Will My Skis Fit in that Pod?
Posted on Tuesday, October 14th, 2008
According to Treehugger this morning, solar powered Pod cars may be the transportation fad of the future. I wouldn’t mind riding one of those to work in the morning instead of my gas guzzling Jeep. Add a bike rack on the back and a ski rack on the top and these little pods might just be the best solar powered idea I’ve seen in a while.
From Treehugger- Sweden has already built a pod car pilot on an old football field on the outskirts of the university town of Uppsala, while in West Virginia a small pod-like transport system has been shuttling students back and forth for many years. Now on both sides of the U.S. in Ithaca, New York, and Santa Cruz, California, advocates are working hard to convince city officials that pod cars are the way to go.

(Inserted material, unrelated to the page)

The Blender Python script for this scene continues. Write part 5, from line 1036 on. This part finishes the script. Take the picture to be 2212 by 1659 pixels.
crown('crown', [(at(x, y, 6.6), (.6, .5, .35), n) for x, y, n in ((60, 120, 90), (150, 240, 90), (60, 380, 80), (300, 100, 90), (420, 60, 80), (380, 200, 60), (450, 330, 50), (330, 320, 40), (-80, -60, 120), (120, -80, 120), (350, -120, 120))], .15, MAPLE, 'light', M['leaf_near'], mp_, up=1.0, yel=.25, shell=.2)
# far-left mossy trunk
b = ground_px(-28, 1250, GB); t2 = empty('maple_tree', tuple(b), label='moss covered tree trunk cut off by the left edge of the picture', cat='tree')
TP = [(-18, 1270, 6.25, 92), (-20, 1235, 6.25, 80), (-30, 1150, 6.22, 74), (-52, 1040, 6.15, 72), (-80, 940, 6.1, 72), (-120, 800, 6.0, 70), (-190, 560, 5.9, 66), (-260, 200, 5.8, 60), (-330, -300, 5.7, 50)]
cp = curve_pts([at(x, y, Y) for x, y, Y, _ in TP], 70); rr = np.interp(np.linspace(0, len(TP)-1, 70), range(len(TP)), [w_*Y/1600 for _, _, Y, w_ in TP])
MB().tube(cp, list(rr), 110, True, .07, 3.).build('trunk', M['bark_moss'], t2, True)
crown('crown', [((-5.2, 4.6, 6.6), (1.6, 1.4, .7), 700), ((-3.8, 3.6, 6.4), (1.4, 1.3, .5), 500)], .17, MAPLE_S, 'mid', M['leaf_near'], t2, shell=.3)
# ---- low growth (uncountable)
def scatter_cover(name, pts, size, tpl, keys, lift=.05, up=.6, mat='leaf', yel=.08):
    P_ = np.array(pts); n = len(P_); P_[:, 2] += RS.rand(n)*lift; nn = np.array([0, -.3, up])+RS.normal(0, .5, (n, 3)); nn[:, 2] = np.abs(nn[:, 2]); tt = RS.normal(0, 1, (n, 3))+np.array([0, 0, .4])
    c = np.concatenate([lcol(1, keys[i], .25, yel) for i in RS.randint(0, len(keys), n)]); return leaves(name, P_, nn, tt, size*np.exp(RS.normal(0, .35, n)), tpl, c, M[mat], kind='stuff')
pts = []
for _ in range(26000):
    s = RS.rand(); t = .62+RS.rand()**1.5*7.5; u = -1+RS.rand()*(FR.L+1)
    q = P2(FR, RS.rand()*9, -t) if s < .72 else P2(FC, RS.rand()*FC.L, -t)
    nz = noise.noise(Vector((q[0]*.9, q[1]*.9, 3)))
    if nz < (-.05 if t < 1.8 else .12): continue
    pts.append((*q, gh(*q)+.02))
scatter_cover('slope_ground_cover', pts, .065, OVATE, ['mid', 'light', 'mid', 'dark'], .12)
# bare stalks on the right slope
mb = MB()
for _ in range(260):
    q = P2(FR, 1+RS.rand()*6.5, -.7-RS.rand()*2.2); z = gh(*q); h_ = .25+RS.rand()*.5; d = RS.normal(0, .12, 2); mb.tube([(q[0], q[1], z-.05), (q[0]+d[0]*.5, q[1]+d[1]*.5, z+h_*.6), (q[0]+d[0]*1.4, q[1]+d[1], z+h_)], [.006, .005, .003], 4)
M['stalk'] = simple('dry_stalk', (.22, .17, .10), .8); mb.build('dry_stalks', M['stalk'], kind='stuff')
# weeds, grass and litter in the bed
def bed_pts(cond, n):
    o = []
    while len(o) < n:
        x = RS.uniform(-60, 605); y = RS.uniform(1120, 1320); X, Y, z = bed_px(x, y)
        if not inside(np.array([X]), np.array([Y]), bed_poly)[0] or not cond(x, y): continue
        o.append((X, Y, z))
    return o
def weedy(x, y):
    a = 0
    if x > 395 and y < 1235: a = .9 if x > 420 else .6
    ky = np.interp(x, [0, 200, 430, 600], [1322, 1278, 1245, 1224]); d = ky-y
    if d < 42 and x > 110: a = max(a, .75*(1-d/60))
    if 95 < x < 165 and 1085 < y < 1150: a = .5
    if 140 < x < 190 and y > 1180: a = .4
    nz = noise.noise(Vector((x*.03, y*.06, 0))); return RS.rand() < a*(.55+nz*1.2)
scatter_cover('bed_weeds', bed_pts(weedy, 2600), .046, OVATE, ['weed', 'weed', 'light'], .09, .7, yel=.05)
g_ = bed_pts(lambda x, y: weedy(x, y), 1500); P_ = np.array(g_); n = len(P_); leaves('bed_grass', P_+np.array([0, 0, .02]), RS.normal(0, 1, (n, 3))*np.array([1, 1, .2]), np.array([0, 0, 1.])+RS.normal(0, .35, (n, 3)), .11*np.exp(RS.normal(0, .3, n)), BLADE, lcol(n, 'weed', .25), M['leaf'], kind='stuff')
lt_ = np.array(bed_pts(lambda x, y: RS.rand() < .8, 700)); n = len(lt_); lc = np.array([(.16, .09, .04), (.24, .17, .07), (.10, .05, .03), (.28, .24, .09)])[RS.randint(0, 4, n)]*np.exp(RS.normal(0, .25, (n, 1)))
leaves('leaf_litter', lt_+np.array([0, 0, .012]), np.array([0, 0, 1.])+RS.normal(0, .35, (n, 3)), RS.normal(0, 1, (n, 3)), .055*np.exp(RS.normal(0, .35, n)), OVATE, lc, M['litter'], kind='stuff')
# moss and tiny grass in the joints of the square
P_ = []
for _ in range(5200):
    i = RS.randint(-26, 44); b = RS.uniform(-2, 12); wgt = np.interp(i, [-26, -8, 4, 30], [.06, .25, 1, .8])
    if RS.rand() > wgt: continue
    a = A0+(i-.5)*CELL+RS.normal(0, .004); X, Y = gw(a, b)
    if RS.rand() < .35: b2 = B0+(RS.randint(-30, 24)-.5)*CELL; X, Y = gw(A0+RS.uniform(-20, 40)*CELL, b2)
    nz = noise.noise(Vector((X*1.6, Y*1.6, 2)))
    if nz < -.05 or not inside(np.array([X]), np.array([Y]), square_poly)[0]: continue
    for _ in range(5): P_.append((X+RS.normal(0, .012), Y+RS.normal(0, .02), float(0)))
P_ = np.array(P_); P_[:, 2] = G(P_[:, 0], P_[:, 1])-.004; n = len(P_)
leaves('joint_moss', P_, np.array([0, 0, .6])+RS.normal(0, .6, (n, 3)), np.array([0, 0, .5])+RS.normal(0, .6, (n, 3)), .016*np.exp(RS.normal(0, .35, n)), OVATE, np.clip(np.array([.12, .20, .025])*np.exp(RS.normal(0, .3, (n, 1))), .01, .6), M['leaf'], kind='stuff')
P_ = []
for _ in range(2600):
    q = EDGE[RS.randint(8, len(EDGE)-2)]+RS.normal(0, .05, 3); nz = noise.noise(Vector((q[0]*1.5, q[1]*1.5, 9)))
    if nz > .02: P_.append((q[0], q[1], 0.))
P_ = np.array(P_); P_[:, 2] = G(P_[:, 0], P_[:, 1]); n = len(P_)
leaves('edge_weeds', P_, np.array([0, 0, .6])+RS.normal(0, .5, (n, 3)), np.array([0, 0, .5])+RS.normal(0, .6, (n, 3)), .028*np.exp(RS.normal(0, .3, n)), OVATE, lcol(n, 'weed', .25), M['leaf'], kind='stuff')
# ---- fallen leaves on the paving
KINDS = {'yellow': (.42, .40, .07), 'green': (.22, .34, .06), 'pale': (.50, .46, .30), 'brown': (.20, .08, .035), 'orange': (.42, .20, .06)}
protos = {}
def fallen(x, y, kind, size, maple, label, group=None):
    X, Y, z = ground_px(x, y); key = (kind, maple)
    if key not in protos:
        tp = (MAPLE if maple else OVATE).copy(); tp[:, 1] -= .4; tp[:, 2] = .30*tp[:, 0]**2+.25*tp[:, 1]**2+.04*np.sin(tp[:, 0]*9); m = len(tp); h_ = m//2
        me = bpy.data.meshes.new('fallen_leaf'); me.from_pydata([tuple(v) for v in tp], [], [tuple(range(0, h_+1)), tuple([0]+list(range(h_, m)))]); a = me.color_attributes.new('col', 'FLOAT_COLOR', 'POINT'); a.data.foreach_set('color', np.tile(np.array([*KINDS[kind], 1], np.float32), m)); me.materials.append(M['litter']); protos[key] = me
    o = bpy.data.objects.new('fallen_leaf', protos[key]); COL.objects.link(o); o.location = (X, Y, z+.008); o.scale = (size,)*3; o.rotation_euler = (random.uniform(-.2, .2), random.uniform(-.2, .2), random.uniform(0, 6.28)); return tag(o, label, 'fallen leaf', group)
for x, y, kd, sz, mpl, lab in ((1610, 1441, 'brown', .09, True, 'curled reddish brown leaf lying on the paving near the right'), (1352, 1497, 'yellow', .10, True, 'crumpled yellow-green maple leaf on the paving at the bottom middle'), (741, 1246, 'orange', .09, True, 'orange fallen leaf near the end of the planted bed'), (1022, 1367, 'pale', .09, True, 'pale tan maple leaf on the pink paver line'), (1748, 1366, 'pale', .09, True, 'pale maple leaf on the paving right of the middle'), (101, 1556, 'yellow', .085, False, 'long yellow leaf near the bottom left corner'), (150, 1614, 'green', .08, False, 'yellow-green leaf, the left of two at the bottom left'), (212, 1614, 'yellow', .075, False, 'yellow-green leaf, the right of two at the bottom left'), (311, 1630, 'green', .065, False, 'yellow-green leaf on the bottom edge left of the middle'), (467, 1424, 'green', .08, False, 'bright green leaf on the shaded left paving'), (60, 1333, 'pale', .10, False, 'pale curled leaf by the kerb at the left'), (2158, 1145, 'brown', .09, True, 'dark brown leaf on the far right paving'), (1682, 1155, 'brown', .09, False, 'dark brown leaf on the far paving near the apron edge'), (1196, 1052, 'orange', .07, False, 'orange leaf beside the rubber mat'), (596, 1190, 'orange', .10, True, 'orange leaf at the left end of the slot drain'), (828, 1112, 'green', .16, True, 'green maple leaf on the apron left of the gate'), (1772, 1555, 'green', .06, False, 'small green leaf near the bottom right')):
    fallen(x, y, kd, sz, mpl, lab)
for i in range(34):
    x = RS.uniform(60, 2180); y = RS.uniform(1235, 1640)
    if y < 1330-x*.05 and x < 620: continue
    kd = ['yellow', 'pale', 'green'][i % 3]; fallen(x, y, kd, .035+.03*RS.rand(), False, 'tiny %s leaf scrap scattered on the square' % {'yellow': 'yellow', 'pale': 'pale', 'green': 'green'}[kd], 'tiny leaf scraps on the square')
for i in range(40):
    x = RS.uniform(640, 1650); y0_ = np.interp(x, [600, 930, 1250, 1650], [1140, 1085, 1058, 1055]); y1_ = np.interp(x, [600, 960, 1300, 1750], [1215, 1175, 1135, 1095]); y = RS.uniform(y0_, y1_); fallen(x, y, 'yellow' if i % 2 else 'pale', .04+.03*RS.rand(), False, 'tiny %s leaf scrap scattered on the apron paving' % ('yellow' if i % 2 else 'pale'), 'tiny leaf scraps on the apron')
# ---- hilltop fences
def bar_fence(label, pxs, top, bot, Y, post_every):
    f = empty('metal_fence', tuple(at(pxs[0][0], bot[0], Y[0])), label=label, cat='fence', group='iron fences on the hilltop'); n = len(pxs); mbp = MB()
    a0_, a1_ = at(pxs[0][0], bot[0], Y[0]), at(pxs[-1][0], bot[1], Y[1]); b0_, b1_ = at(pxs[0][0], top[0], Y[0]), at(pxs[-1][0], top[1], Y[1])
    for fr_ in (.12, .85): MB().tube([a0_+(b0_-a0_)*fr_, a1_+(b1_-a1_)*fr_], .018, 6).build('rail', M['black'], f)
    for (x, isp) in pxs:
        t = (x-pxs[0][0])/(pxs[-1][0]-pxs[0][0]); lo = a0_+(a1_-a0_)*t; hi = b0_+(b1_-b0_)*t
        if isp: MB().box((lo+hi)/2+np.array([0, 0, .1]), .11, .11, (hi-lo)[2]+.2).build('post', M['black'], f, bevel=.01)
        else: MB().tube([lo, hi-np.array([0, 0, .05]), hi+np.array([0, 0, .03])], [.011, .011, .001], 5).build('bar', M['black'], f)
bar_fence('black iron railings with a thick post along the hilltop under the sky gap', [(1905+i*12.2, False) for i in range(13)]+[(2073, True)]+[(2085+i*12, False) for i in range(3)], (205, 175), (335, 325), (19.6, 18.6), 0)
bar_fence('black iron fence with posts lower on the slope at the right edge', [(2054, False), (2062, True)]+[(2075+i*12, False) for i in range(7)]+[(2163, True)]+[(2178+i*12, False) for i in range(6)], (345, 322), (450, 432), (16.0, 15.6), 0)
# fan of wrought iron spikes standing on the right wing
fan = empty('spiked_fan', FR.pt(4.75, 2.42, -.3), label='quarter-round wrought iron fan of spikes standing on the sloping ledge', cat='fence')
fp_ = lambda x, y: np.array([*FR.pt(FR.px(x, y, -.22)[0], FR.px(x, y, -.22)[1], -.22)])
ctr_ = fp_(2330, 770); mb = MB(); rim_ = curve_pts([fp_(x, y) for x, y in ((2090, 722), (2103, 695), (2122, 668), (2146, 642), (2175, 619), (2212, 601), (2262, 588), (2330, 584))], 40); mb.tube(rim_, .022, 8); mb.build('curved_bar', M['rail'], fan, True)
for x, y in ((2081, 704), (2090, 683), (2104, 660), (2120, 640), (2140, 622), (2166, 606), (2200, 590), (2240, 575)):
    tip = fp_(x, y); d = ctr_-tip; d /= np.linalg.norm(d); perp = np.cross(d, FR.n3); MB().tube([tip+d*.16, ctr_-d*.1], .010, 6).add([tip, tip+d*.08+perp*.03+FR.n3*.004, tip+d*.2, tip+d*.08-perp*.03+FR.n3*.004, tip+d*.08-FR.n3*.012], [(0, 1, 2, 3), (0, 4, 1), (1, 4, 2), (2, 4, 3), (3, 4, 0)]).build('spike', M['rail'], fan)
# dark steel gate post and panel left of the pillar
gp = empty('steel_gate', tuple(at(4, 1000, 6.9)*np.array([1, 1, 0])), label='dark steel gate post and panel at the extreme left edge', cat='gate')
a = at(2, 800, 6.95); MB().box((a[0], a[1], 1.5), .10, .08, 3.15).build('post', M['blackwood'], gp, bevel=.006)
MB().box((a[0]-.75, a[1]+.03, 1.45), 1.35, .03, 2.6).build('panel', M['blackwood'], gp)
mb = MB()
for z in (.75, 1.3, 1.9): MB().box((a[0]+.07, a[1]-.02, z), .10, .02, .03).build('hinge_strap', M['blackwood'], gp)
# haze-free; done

Pod car systems cost a fraction of what light rail does
The main advantages to a pod car set-up versus light rail is that pod cars can mimic some of the personal freedom characteristics that have made automobiles so entrenched in our cultural life: you can be alone in the pod with your thoughts, and it’s a 24×7 system (in theory) adding a bit more flexibility than traditional light rail. Running on above-street rails, it can leave more city space free for greening. The Institute for Sustainable Transportation in Sweden says pod cars can be cheaper than major road widening projects. Are those features worth the large per-mile costs?
So far, no city has jumped in with the bucks needed – an estimated $25 to $40 million per mile versus light rail’s $100 to $300 million per mile, according to an AP story. But Santa Cruz has gone as far as hiring a contractor to design a solar-powered pod car system, and in Itaca the city’s mayor has said a pod car infrastructure could be part of a sustainable long term transport solution. Ten Swedish cities are said to be considering pod infrastructures, with Uppsala starting with a track from the old city center out to an IKEA and shopping mall. Can flat packs fit in the pods, we wonder?
Heathrow is building what it is calling a pod car system to shuttle travelers around the airport. But what seems to be needed is for one or more cities – probably ones that hasn’t yet made the investment in light rail – to embrace a pod-car structure and show us all how lovely it might be traveling above the city streets in our very own sound-proofed pods.